College of Music.  Mahidol Salaya.  Nakhonpathom, Thailand.  May 5, 2012.  One hallmark of a Thailand Philharmonic Orchestra concert, is a varied program.  Although the programmers give each concert pair a name, this one being called “Taras Bulba,” a unified theme is often lacking, or the connection between the works being performed is tenuous at best.  This is all to the good because it guarantees that the orchestra does not have to make selections based upon some contrived plan (can you imagine what an all-Taras Bulba concert would sound like).  What we had, instead, were two major works:  Elgar’s cello concerto beautifully performed by Czech cellist Tomas Strasil, and Leos Janacek’s three movement tone poem (yes) Taras Bulba.  This exciting orchestral work, a first hearing for me, was conducted by Gudni Emilsson, the TPO’s chief conductor, who can be credited with creating Thailand’s finest orchestra, which never sounded better than it did during Janacek’s challenging score.  Also on the program was a new work by American composer-in-residence at Mahidol Salaya, James J. Ogburn, the most interesting aspect of which was the fact that his nine-month pregnant wife was sitting in the orchestra playing the bassoon.

Monday, May 14, 2012

Pianist Ernest So Introduces Unknown Composers

Hong Kong pianist Ernest So takes his bows after his Bangkok appearance.
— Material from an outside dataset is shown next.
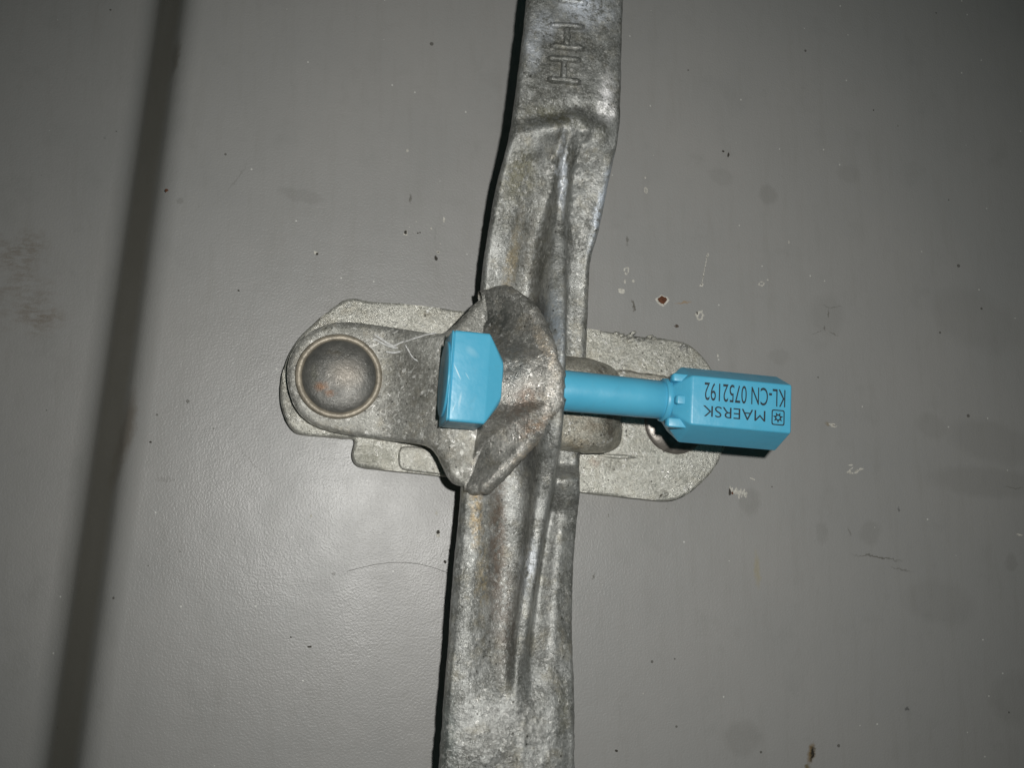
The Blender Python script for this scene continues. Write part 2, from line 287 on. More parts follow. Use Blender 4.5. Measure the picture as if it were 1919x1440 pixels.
def build_door():
    bm = bmesh.new()
    D = -180.0
    def edge_r(y): return 352 + (158-352)*y/1440.0
    def edge_l(y): return 286 + (92-286)*y/1440.0
    # profile across the bend, local coordinate q (0 = flat front edge, 1 = recessed edge)
    prof = []
    for i in range(25):
        q = i/24.0
        s_ = q*q*(3-2*q)
        prof.append((q, s_*0.35+q*0.65 if 0 else None))
    rows = []
    ys = [-2600, -1200, -500] + [-300+i*90 for i in range(24)] + [2300, 3200, 4600]
    a0, a1 = U(edge_r(0), 0, 0), U(edge_r(1440), 1440, 0)
    b0, b1 = U(edge_l(0), 0, D), U(edge_l(1440), 1440, D)
    for y in ys:
        t = y/1440.0
        A = a0.lerp(a1, t); B = b0.lerp(b0+(a1-a0)*((b1-b0).length/(a1-a0).length), t)
        run = A.x-B.x
        row = [Vector((4500, A.y, 0)), Vector((1500, A.y, 0)), Vector((A.x+120, A.y, 0))]
        rb = 55.0                                # bend radius
        th = math.atan2(-D, run)
        tl = rb*math.tan(th/2)
        for i in range(9):                       # front bend
            ph = th*i/8
            row.append(Vector((A.x+tl-rb*math.sin(ph), A.y, -rb*(1-math.cos(ph)))))
        for i in range(9):                       # recessed bend
            ph = th*(1-i/8)
            row.append(Vector((B.x-tl+rb*math.sin(ph), A.y, D+rb*(1-math.cos(ph)))))
        row += [Vector((B.x-300, A.y, D)), Vector((B.x-1200, A.y, D)), Vector((B.x-1290, A.y, 0)), Vector((-3200, A.y, 0))]
        rows.append([bm.verts.new(W(p)) for p in row])
    for r0, r1 in zip(rows, rows[1:]):
        for i in range(len(r0)-1): bm.faces.new((r0[i], r0[i+1], r1[i+1], r1[i]))
    # sheet thickness
    # chips in the paint: tiny flakes standing a tenth of a millimetre proud
    def chip(px, py, rx, ry, ang, mi, w=0.6, jag=0.3, n=14):
        c = U(px, py, 0); vs = []
        ca, sa = math.cos(math.radians(ang)), math.sin(math.radians(ang))
        for i in range(n):
            t = 2*math.pi*i/n; k_ = 1+R.uniform(-jag, jag)
            x, y = rx*math.cos(t)*k_, ry*math.sin(t)*k_
            vs.append(bm.verts.new(W(Vector((c.x+x*ca-y*sa, c.y+x*sa+y*ca, w)))))
        f = bm.faces.new(vs); f.material_index = mi
    def dia(px, py, r, mi, w):
        c = U(px, py, 0); vs = []
        for i, (x, y) in enumerate([(-1, .15), (-.55, .45), (-.1, .8), (.35, .55), (.75, .5), (1, .05), (.6, -.45), (.2, -.9), (-.3, -.75), (-.75, -.35)]):
            vs.append(bm.verts.new(W(Vector((c.x+x*r*R.uniform(.92, 1.08), c.y+y*r*.95, w)))))
        bm.faces.new(vs).material_index = mi
    dia(1241, 563, 15, 1, 0.5); dia(1241, 562, 10.5, 2, 0.9)
    chip(1311, 591, 9, 11, 0, 1); chip(1312, 593, 3.5, 6, -20, 0, 0.9); chip(1306, 587, 1.6, 3, 0, 3, 1.0)
    for i in range(10):
        t = i/9; chip(1325-10*t, 480+52*t, 1.1, 4.2, -10, 1, 0.6, .35, 8)
    chip(1314, 535, 4.5, 3, 20, 1); chip(1327, 478, 2, 3, 0, 1)
    chip(1210, 358, 3.5, 7, 6, 1); chip(1210, 358, 1.2, 3.5, 6, 0, .9); chip(1209, 333, 1.5, 2, 0, 1)
    chip(1174, 507, 5, 8, 0, 1); chip(1174, 508, 3, 5, 0, 0, .9); chip(1171, 528, 2, 4, 0, 1); chip(1187, 527, 3, 3, 0, 1)
    chip(1165, 546, 7, 5, -10, 1); chip(1427, 533, 6, 5, 0, 1); chip(1427, 532, 4, 3, 0, 0, .9); chip(1438, 525, 2, 2, 0, 1)
    chip(1478, 454, 2, 3, 0, 1); chip(1345, 667, 1.5, 3, 0, 1); chip(1561, 798, 9, 4, -20, 1); chip(1563, 798, 5, 1.6, -20, 0, .9)
    for q in range(9): chip(1596+R.uniform(-6, 22), 878+R.uniform(-7, 10), R.uniform(2, 6), R.uniform(1, 3), R.uniform(0, 40), 1, 0.6+q*.05)
    for q in range(10): chip(1368+q*3.3, 921+R.uniform(-3, 4)+q*.5, 2.2, R.uniform(4, 8), R.uniform(-25, 5), 1, .6+q*.04)
    chip(1367, 922, 2.6, 6, 0, 3, 1.2); chip(1372, 925, 2, 3, 0, 2, 1.25)
    chip(1910, 1003, 8, 2, -8, 1); chip(1205, 1301, 1.2, 1.2, 0, 1); chip(1410, 898, 5, 1.5, -20, 1)
    chip(1365, 290, 2, 5, -10, 3); chip(1355, 283, 3, 2, -10, 3); chip(1637, 206+0, 1.5, 1.5, 0, 3)
    chip(760, 436, 4, 6, 0, 1); chip(760, 436, 2.4, 4.5, 0, 3, .9); chip(783, 437, 1.5, 1.5, 0, 3); chip(787, 436, 1.5, 1.5, 0, 3)
    chip(592, 474, 5, 3, -35, 1); chip(594, 476, 2.4, 2.4, 0, 3, .9); chip(808, 428, 2, 2, 0, 1); chip(821, 473, 2.6, 2.6, 0, 1); chip(821, 473, 1.3, 1.3, 0, 3, .9)
    chip(817, 484, 3, 5, 20, 3); chip(832, 412, 2, 6, 0, 1); chip(825, 457, 1, 1, 0, 1); chip(780, 415, 1, 1, 0, 1); chip(767, 426, 1, 1, 0, 1)
    chip(821, 1001, 4, 6, 0, 1); chip(821, 998, 3, 3.5, 0, 3, .9); chip(834, 1054, 3, 3, 0, 3); chip(842, 1033, 1.2, 4, 10, 3); chip(818, 962, 2, 4, 10, 1)
    chip(583, 968, 2, 3, 0, 1); chip(282, 829, 2, 2, 0, 3); chip(447, 545, 2, 1.6, 0, 3); chip(218, 246, 1, 1, 0, 3) 
    chip(580, 1213, 4, 1.5, 0, 3); chip(312, 357, 3, 3, 0, 2); chip(1155, 1408, 2.5, 2.5, 0, 3); chip(763, 282, 2.6, 2.6, 0, 1); chip(545, 1195, 1.6, 1.6, 0, 3)
    # hairline in the paint
    pr = None
    for i in range(25):
        t = i/24; p = U(650+190*t, 1072-26*math.sin(t*2.2)+12*t*t*2, 0)
        a = bm.verts.new(W(Vector((p.x, p.y+.35, .7)))); b = bm.verts.new(W(Vector((p.x, p.y-.35, .7))))
        if pr: bm.faces.new((pr[0], a, b, pr[1])).material_index = 3
        pr = (a, b)
    bm.normal_update()
    for f in bm.faces:
        if f.normal.y > 0: f.normal_flip()
    o = link('container_door', bm, [M['door'], M['primer'], M['rust'], M['dirt']], recalc=False)
    o['label'] = 'grey painted steel door panel with a dark folded step down its left side, chipped and stained'
    o['category'] = 'door'
    return o
build_door()

# ------------------------------------------------------------------ hasp base plate
bracket = thing('hasp_bracket', 'flat galvanised steel base plate with rounded ends bolted to the grey door, behind the handle', 'bracket', U(950, 750, 0))
out = [(655, 559), (700, 564), (800, 574), (900, 587), (1000, 600), (1100, 616), (1200, 630), (1270, 638), (1292, 645), (1322, 672), (1345, 712), (1362, 760), (1366, 810), (1352, 855), (1325, 897), (1290, 926), (1256, 939), (1200, 935), (1100, 924), (1000, 912), (900, 900), (800, 889), (720, 881), (676, 875), (664, 866), (660, 850), (664, 824), (640, 821), (600, 817), (562, 813), (546, 803), (533, 780), (525, 745), (528, 705), (542, 662), (570, 622), (610, 588), (636, 567)]
bm = prism(out, 0.5, 26, bev=7, seg=3, smooth=4, jit=0.9)
plate = link('base_plate', bm, M['plate'], bracket)
sharp(plate, 40)
# burrs hammered along the upper edge
def burr(bm, x, y, r, w):
    c = U(x, y, w); t = bmesh.ops.create_icosphere(bm, subdivisions=2, radius=1)['verts']
    for v in t:
        k_ = r*(1+.5*noise.noise(v.co*1.7+Vector((x, y, 0))))
        v.co = W(Vector((c.x+v.co.x*k_*1.4+v.co.y*k_*.5, c.y+v.co.y*k_, c.z+v.co.z*k_*.6)))
bm = bmesh.new(); bm.from_mesh(plate.data)
for x, y, r_ in [(1155, 625, 4), (1164, 629, 5), (1180, 630, 5), (1187, 624, 4), (1184, 637, 6), (1196, 634, 3), (1218, 631, 4), (1226, 634, 3), (1275, 646, 5), (1284, 652, 4), (1243, 929, 5), (1248, 927, 4), (1225, 911, 4)]: burr(bm, x, y, r_, 25)
bm.to_mesh(plate.data); bm.free()
for p in plate.data.polygons: p.use_smooth = True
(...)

Goethe Institut.  Bangkok, Thailand.  May 8, 2012.  Hong Kong pianist, Ernest So, who now also lives in NYC, introduced Bangkok’s small piano community to some mostly unknown composers, giving us Russian composer Sergei Bortiewicz (1877-1952), Azerbijanian Murad Kazhlayer (b. 1931), and Argentineans Jean Cras (1879-1932), Julian Aguire (1868-1924) and Carlos Guastavino (1912-2000).  So, whose English is perfect, talked about each composer, thereby turning the evening into a Keyboard Conversation, similar to what Jeffrey Siegel so wonderfully does.  So played nicely, with sufficient technique to make the recital musically, as well as educationally satisfying.  The two remaining Argentinian composers performed by So, Alberto Ginastera and Astor Piazzolla, are, of course, well-known, but So added interesting facts about them, completing his successful attempt to add meaning and enjoyment to composers and their works not regularly heard.

Thursday, May 10, 2012

A Lithuanian Tackles the Russians

Goethe Institut.  Bangkok, Thailand.  April 1, 2012.  Lithuanian-born, Moscow-trained pianist, Artas Balakauskas, performed a program consisting of two works:  Scriabin’s 24 Preludes and Prokofiev’s Sonata No. 8.  This would be considered an adventurous program on any recital stage in the world.  Balakauskas, a Bangkok resident, noted local piano teacher and occasional performer, provided me with my first live performances of these works, which I’ve had on CDs for many years, (the Scriabin by Pletnev and the Prokofiev by Richter).  He has my thanks.

Monday, May 07, 2012

Ti Foster's Smash Hit Opening

Bangkok. April 7, 2012. Ti Foster (above photo right), an internationally recognized English artist-photographer, who divides his time between London and Bangkok, held his first Bangkok gallery show, in which he displayed his stunning large photography works, which must be seen live in order to appreciate their artistry and beauty. I’ve known Ti for many years and have seen computer images of his works, but this was the first time I’ve viewed them for myself. It was a wonderful evening, a grand opening for an important artist.